## START SOURCE DATA

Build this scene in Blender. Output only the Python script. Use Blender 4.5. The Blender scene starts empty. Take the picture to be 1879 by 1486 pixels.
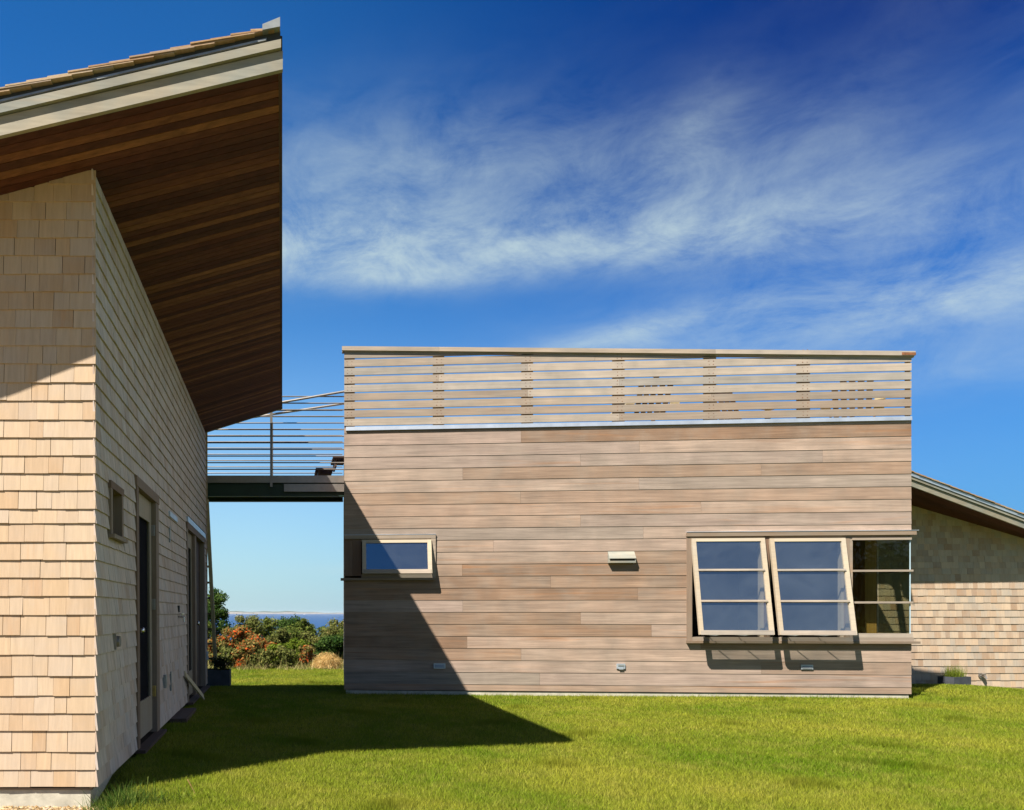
import bpy, math, random
import numpy as np
from mathutils import Vector, Matrix

random.seed(7)
RNG = np.random.default_rng(11)
R = math.radians
scene = bpy.context.scene
col = scene.collection

# ------------------------------------------------------------------ camera
EYE = 1.27
F = 1400.0 / 1879.0            # focal length in picture widths
cam_d = bpy.data.cameras.new("camera")
cam_d.sensor_width = 36.0
cam_d.lens = 36.0 * F
cam_d.shift_x = (939.5 - 518.0) / 1879.0
cam_d.shift_y = (1124.0 - 743.0) / 1879.0
cam_d.clip_start = 0.05
cam_d.clip_end = 60000.0
cam = bpy.data.objects.new("camera", cam_d)
cam.location = (0, 0, EYE)
cam.rotation_euler = (R(90), 0, 0)
col.objects.link(cam)
scene.camera = cam

# ------------------------------------------------------------------ light
L = Vector((1.0, 0.92, -1.73)).normalized()      # the way the sunlight travels
SUN_EL = math.asin(-L.z)
SUN_AZ = math.atan2(-L.x, -L.y)                  # from +Y towards +X
sun_d = bpy.data.lights.new("sun", 'SUN')
sun_d.energy = 5.0
sun_d.angle = R(0.5)
sun_d.color = (1.0, 0.93, 0.82)
sun = bpy.data.objects.new("sun", sun_d)
sun.rotation_euler = (-L).to_track_quat('Z', 'Y').to_euler()
col.objects.link(sun)

scene.view_settings.view_transform = 'Standard'
scene.view_settings.look = 'None'
scene.view_settings.exposure = 1.15
scene.view_settings.gamma = 1.0
scene.cycles.diffuse_bounces = 2
scene.view_settings.use_curve_mapping = False


class NT:
    """small helper to write node trees"""
    def __init__(self, tree):
        self.t = tree
        tree.nodes.clear()

    def n(self, kind, **kw):
        nd = self.t.nodes.new(kind)
        for k, v in kw.items():
            setattr(nd, k, v)
        return nd

    def set(self, sock, v):
        if isinstance(v, bpy.types.NodeSocket):
            self.t.links.new(v, sock)
        else:
            if hasattr(sock, "default_value"):
                try:
                    sock.default_value = v
                except Exception:
                    sock.default_value = (*v, 1.0) if len(v) == 3 else v
        return sock

    def math(self, op, a, b=0.0, c=0.0, clamp=False):
        nd = self.n('ShaderNodeMath', operation=op, use_clamp=clamp)
        for i, v in enumerate((a, b, c)):
            self.set(nd.inputs[i], v)
        return nd.outputs[0]

    def vmath(self, op, a, b=(0, 0, 0)):
        nd = self.n('ShaderNodeVectorMath', operation=op)
        self.set(nd.inputs[0], a)
        self.set(nd.inputs[1], b)
        return nd.outputs['Value'] if op in ('LENGTH', 'DOT_PRODUCT') else nd.outputs[0]

    def mix(self, fac, a, b, mode='MIX'):
        nd = self.n('ShaderNodeMix', data_type='RGBA', blend_type=mode)
        self.set(nd.inputs['Factor'], fac)
        self.set(nd.inputs[6], a if isinstance(a, bpy.types.NodeSocket) else (*a, 1.0))
        self.set(nd.inputs[7], b if isinstance(b, bpy.types.NodeSocket) else (*b, 1.0))
        return nd.outputs[2]

    def ramp(self, fac, stops):
        nd = self.n('ShaderNodeValToRGB')
        cr = nd.color_ramp
        while len(cr.elements) < len(stops):
            cr.elements.new(0.5)
        for e, (p, c) in zip(cr.elements, stops):
            e.position = p
            e.color = (*c, 1.0) if len(c) == 3 else c
        self.set(nd.inputs[0], fac)
        return nd.outputs[0]

    def maprange(self, v, a, b, c=0.0, d=1.0, smooth=False):
        nd = self.n('ShaderNodeMapRange', clamp=True)
        if smooth:
            nd.interpolation_type = 'SMOOTHSTEP'
        for i, x in enumerate((v, a, b, c, d)):
            self.set(nd.inputs[i], x)
        return nd.outputs[0]

    def noise(self, vec, scale, detail=3.0, rough=0.5, dist=0.0):
        nd = self.n('ShaderNodeTexNoise')
        self.set(nd.inputs['Vector'], vec)
        nd.inputs['Scale'].default_value = scale
        nd.inputs['Detail'].default_value = detail
        nd.inputs['Roughness'].default_value = rough
        nd.inputs['Distortion'].default_value = dist
        return nd.outputs['Fac']

    def bump(self, h, strength, dist=0.01):
        nd = self.n('ShaderNodeBump')
        self.set(nd.inputs['Height'], h)
        nd.inputs['Strength'].default_value = strength
        nd.inputs['Distance'].default_value = dist
        return nd.outputs[0]


# ------------------------------------------------------------------ sky
world = bpy.data.worlds.new("World")
scene.world = world
world.use_nodes = True
w = NT(world.node_tree)
sky = w.n('ShaderNodeTexSky', sky_type='NISHITA')
sky.sun_disc = False
sky.sun_elevation = SUN_EL
sky.sun_rotation = SUN_AZ
sky.altitude = 20.0
sky.air_density = 1.0
sky.dust_density = 0.0
sky.ozone_density = 2.5
# thin high cloud, placed by compass direction and height in the sky
tc = w.n('ShaderNodeTexCoord')
sp = w.n('ShaderNodeSeparateXYZ')
w.set(sp.inputs[0], tc.outputs['Generated'])
az = w.math('ARCTAN2', sp.outputs['X'], sp.outputs['Y'])
el = w.math('ARCSINE', sp.outputs['Z'])
cx = w.n('ShaderNodeCombineXYZ')
w.set(cx.inputs[0], az)
w.set(cx.inputs[1], el)
ang = cx.outputs[0]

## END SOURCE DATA

▸ STATED EXERCISE
Copy nothing but the lines from the top of the material through the line holding "scene.camera = cam", exactly as written; omit pictures.

▸ ANSWER TO THE PROBLEM
Build this scene in Blender. Output only the Python script. Use Blender 4.5. The Blender scene starts empty. Take the picture to be 1879 by 1486 pixels.
import bpy, math, random
import numpy as np
from mathutils import Vector, Matrix

random.seed(7)
RNG = np.random.default_rng(11)
R = math.radians
scene = bpy.context.scene
col = scene.collection

# ------------------------------------------------------------------ camera
EYE = 1.27
F = 1400.0 / 1879.0            # focal length in picture widths
cam_d = bpy.data.cameras.new("camera")
cam_d.sensor_width = 36.0
cam_d.lens = 36.0 * F
cam_d.shift_x = (939.5 - 518.0) / 1879.0
cam_d.shift_y = (1124.0 - 743.0) / 1879.0
cam_d.clip_start = 0.05
cam_d.clip_end = 60000.0
cam = bpy.data.objects.new("camera", cam_d)
cam.location = (0, 0, EYE)
cam.rotation_euler = (R(90), 0, 0)
col.objects.link(cam)
scene.camera = cam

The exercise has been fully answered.